● Directive:
Output the data word for word, dropping every image.

___ Information provided ___

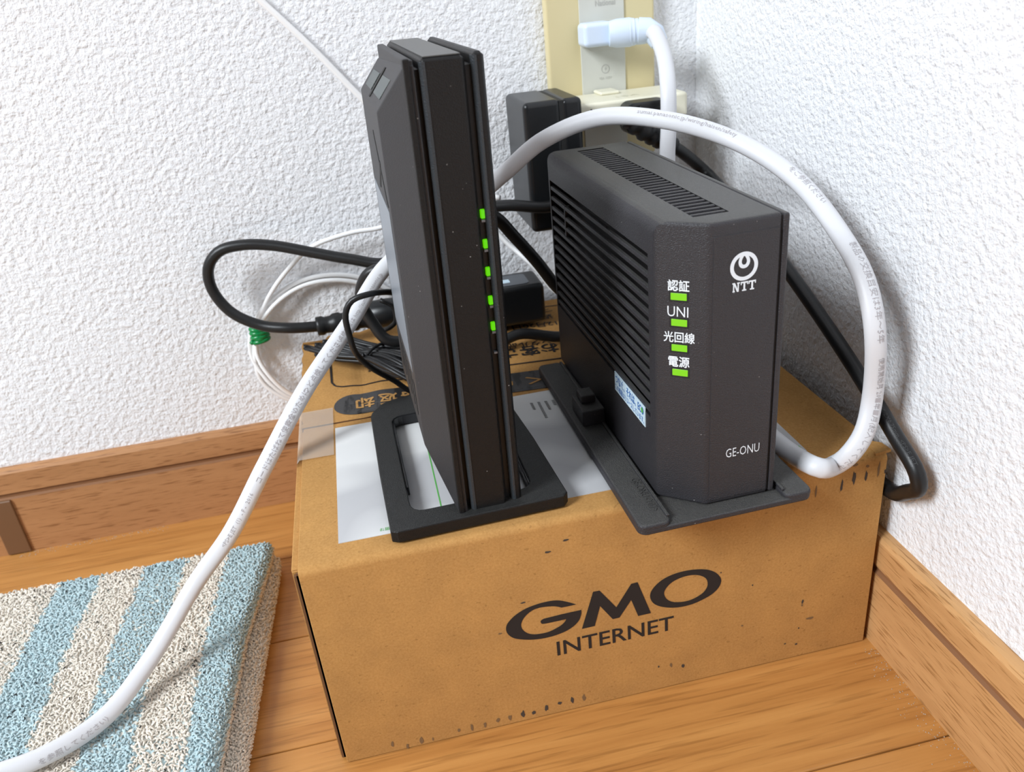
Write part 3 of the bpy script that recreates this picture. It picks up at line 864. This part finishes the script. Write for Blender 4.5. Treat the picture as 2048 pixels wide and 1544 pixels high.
for txt, s0, z0, w, h, bd in (('認証', .0053, .0960, .0085, .0046, .020), ('UNI', .0052, .0856, .0082, .0042, -.003), ('光回線', .0036, .0747, .0124, .0046, .016), ('電源', .0054, .0641, .0086, .0047, .020)):
    flat_print('indicator_lettering', fit_text(txt, w, h, bold=bd, res=3), cham(s0, z0), cx, (0, 0, 1), M_WINK, on)
# front logo: a thick ring closing into a small drop-shaped loop at its top
lx, lz = .0299, .1047 + Z0
def ell(cx_, cz_, rx, rz, n=72): return [(cx_ + rx * math.sin(2 * math.pi * k / n), cz_ + rz * math.cos(2 * math.pi * k / n)) for k in range(n)]
flat_print('logo_ring', ring_geom(ell(0, 0, .0056, .0056), ell(0, 0, .0041, .0041)), (lx, -.0003, lz), (1, 0, 0), (0, 0, 1), M_WINK, on)
drop_o = [(0, .0052), (-.0009, .0050), (-.0017, .0038), (-.0023, .0022), (-.0021, .0006), (-.0012, -.0005), (0, -.0008), (.0012, -.0005), (.0021, .0006), (.0023, .0022), (.0017, .0038), (.0009, .0050)]
drop_i = [(0, .0040), (-.0004, .0036), (-.0009, .0026), (-.0010, .0016), (-.0006, .0008), (0, .0006), (.0006, .0008), (.0010, .0016), (.0009, .0026), (.0004, .0036)]
flat_print('logo_drop', ring_geom(smooth_loop(drop_o, 4), smooth_loop(drop_i, 4), 48), (lx, -.00032, lz), (1, 0, 0), (0, 0, 1), M_WINK, on)
nt_v = []; nt_f = []
def quad(pts):
    nt_f.append(tuple(range(len(nt_v), len(nt_v) + len(pts)))); nt_v.extend(Vector((p[0], p[1], 8e-6 * len(nt_f))) for p in pts)
def rect(x0, x1, y0, y1): quad([(x0, y0), (x1, y0), (x1, y1), (x0, y1)])
rect(.05, .35, 0, .14); rect(.0, .3, .86, 1); rect(.1, .27, 0, 1); quad([(.1, 1), (.34, 1), (.86, 0), (.62, 0)]); rect(.68, .86, 0, 1); rect(.6, .98, .86, 1)
for dx in (1.08, 2.10):
    rect(dx, dx + .96, .83, 1); rect(dx, dx + .14, .66, 1); rect(dx + .82, dx + .96, .66, 1); rect(dx + .36, dx + .60, 0, 1); rect(dx + .2, dx + .76, 0, .15)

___

● Written answer:
Write part 3 of the bpy script that recreates this picture. It picks up at line 864. This part finishes the script. Write for Blender 4.5. Treat the picture as 2048 pixels wide and 1544 pixels high.
for txt, s0, z0, w, h, bd in (('認証', .0053, .0960, .0085, .0046, .020), ('UNI', .0052, .0856, .0082, .0042, -.003), ('光回線', .0036, .0747, .0124, .0046, .016), ('電源', .0054, .0641, .0086, .0047, .020)):
    flat_print('indicator_lettering', fit_text(txt, w, h, bold=bd, res=3), cham(s0, z0), cx, (0, 0, 1), M_WINK, on)
# front logo: a thick ring closing into a small drop-shaped loop at its top
lx, lz = .0299, .1047 + Z0
def ell(cx_, cz_, rx, rz, n=72): return [(cx_ + rx * math.sin(2 * math.pi * k / n), cz_ + rz * math.cos(2 * math.pi * k / n)) for k in range(n)]
flat_print('logo_ring', ring_geom(ell(0, 0, .0056, .0056), ell(0, 0, .0041, .0041)), (lx, -.0003, lz), (1, 0, 0), (0, 0, 1), M_WINK, on)
drop_o = [(0, .0052), (-.0009, .0050), (-.0017, .0038), (-.0023, .0022), (-.0021, .0006), (-.0012, -.0005), (0, -.0008), (.0012, -.0005), (.0021, .0006), (.0023, .0022), (.0017, .0038), (.0009, .0050)]
drop_i = [(0, .0040), (-.0004, .0036), (-.0009, .0026), (-.0010, .0016), (-.0006, .0008), (0, .0006), (.0006, .0008), (.0010, .0016), (.0009, .0026), (.0004, .0036)]
flat_print('logo_drop', ring_geom(smooth_loop(drop_o, 4), smooth_loop(drop_i, 4), 48), (lx, -.00032, lz), (1, 0, 0), (0, 0, 1), M_WINK, on)
nt_v = []; nt_f = []
def quad(pts):
    nt_f.append(tuple(range(len(nt_v), len(nt_v) + len(pts)))); nt_v.extend(Vector((p[0], p[1], 8e-6 * len(nt_f))) for p in pts)
def rect(x0, x1, y0, y1): quad([(x0, y0), (x1, y0), (x1, y1), (x0, y1)])
rect(.05, .35, 0, .14); rect(.0, .3, .86, 1); rect(.1, .27, 0, 1); quad([(.1, 1), (.34, 1), (.86, 0), (.62, 0)]); rect(.68, .86, 0, 1); rect(.6, .98, .86, 1)
for dx in (1.08, 2.10):
    rect(dx, dx + .96, .83, 1); rect(dx, dx + .14, .66, 1); rect(dx + .82, dx + .96, .66, 1); rect(dx + .36, dx + .60, 0, 1); rect(dx + .2, dx + .76, 0, .15)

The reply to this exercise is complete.